The pedal cluster was rebuilt and new cables procured, the shifter rebuilt and the steering column installed ... but the car remained a roller.
I had a family, a job, and three other mistresses in the garage. Life was busy, I was learning.
Not long after, my son and I were Up North as we say here in Michigan — our annual trip away to relax and ski just at the cusp of winter's departure and spring's arrival. A random internet search before breakfast revealed an original stock 1973 914 for sale not far from my office. The price was fair, and the seller motivated.

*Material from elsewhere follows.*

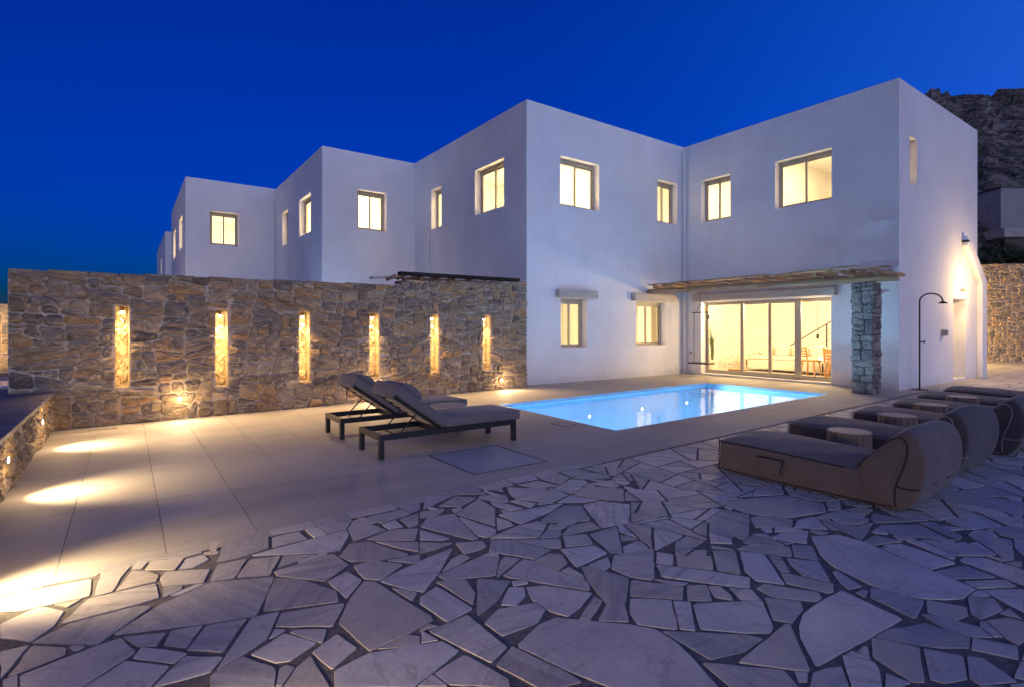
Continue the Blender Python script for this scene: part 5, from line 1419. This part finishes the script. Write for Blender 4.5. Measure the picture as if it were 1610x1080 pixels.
# concrete hut
e = empty('concrete_hut', cw(28.6, 30.4, 6.95), R(-35.5), 'low grey concrete hut on the hillside above the retaining wall', 'hut')
b = MB(); b.box(-1.1, 5, 0, 3, 0, 2.35); b.build('wall', m_simple('hut_concrete', (.30, .30, .31), .9, 1.5, .2), e)
b = MB(); b.box(-1.45, 5, -.6, 3, -.5, -.002); b.build('base_slab', m_simple('hut_base', (.42, .38, .35), .9, 2, .15), e)
b = MB(); b.box(-1.3, 5, -.45, 3, -3, -.502); b.build('foundation', ROCK, e)
b = MB(); b.box(-1.15, 5, -.05, 3.05, 2.352, 2.44); b.build('roof', DARKMET, e)
for k in range(3): b = MB(); b.box(.9+k*1.4, .96+k*1.4, -.02, -.001, 0.02, 2.33); b.build('panel_joint', DARKMET, e)
# retaining wall of dry stone
rw = rubble_wall('retaining_wall', cw(16.5, 23.3, 0), R(-35.5), 0, 11, lambda s: 4.1+.02*s, .6, [], 0, .06, 'tall pale dry-stone retaining wall at the right edge, below the hillside', 'wall', 41, vis=280, prot=.45)
for ch in rw.children:
    if ch.data.materials[0] in (STONE, STONE_I):
        pass
# low shrubs between the wall and the hut
SHR = m_simple('shrub_green', (.06, .075, .025), .8, 8, .4)
for i in range(9):
    px = 1538+i*9.5; Y = 26.2+rk.uniform(0, 2.6); X = (px-805)/850*Y; z0 = 4.0+(Y-25.2)*.42
    e = empty('hillside_shrub', cw(X, Y, z0-.1), 0, 'dark green shrub on the bank, %s from the villa corner' % ['first', 'second', 'third', 'fourth', 'fifth', 'sixth', 'seventh', 'eighth', 'ninth'][i], 'shrub', 'low shrubs on the bank between retaining wall and hut')
    b = MB(); r_ = rk.uniform(.5, .95)
    for k in range(520):
        an, ph = rk.uniform(0, 6.28), math.acos(rk.uniform(0, 1)); rr = r_*(rk.uniform(.35, 1)**.5)*(1+.3*math.sin(3*an+i))
        c_ = Vector((rr*math.sin(ph)*math.cos(an)*1.3, rr*math.sin(ph)*math.sin(an), rr*math.cos(ph)*.8)); s_ = rk.uniform(.04, .09)
        a_ = Vector([rk.gauss(0, 1) for _ in range(3)]).normalized(); b_ = a_.orthogonal().normalized()
        b.add([c_-a_*s_, c_+b_*s_*.5, c_+a_*s_, c_-b_*s_*.5], [(0, 1, 2, 3)])
    b.build('foliage', SHR, e)
    b = MB(); b.tube([(0, 0, -.2), (0, 0, r_*.5)], .04, 6); b.build('stem', LOG, e)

The car was unmodified other than the wheels and a radio with some minor mechanical issues well within my skill set. The car had been repainted silver over its original color of orange, but the black interior was original, complete and in excellent nick.
I went for the first "meeting" and sat in the car in the seller's garage as the engine idled and smoked raucously behind my back. Blipping the throttle and testing the manual steering, I was unexpectedly transported back to my days driving Formula Fords.
Everything clicked, the deal was struck. I was to be this car's new custodian.
A review of the silver 914's owner's manual, sales invoice and service records indicated it had lived much of its life not far from my house, having been purchased new from a Porsche dealer in Toledo. Upon its arrival home, my daily driver was demoted to the driveway (again) as the new mistress took its place in the garage, parked next to the roller.
I knew I would never make the roller 914 whole again, so a new custodian was found and the roller permitted to continue on with its own journey. I had learned about my own limitations, and finished the journey I had started on some three years prior.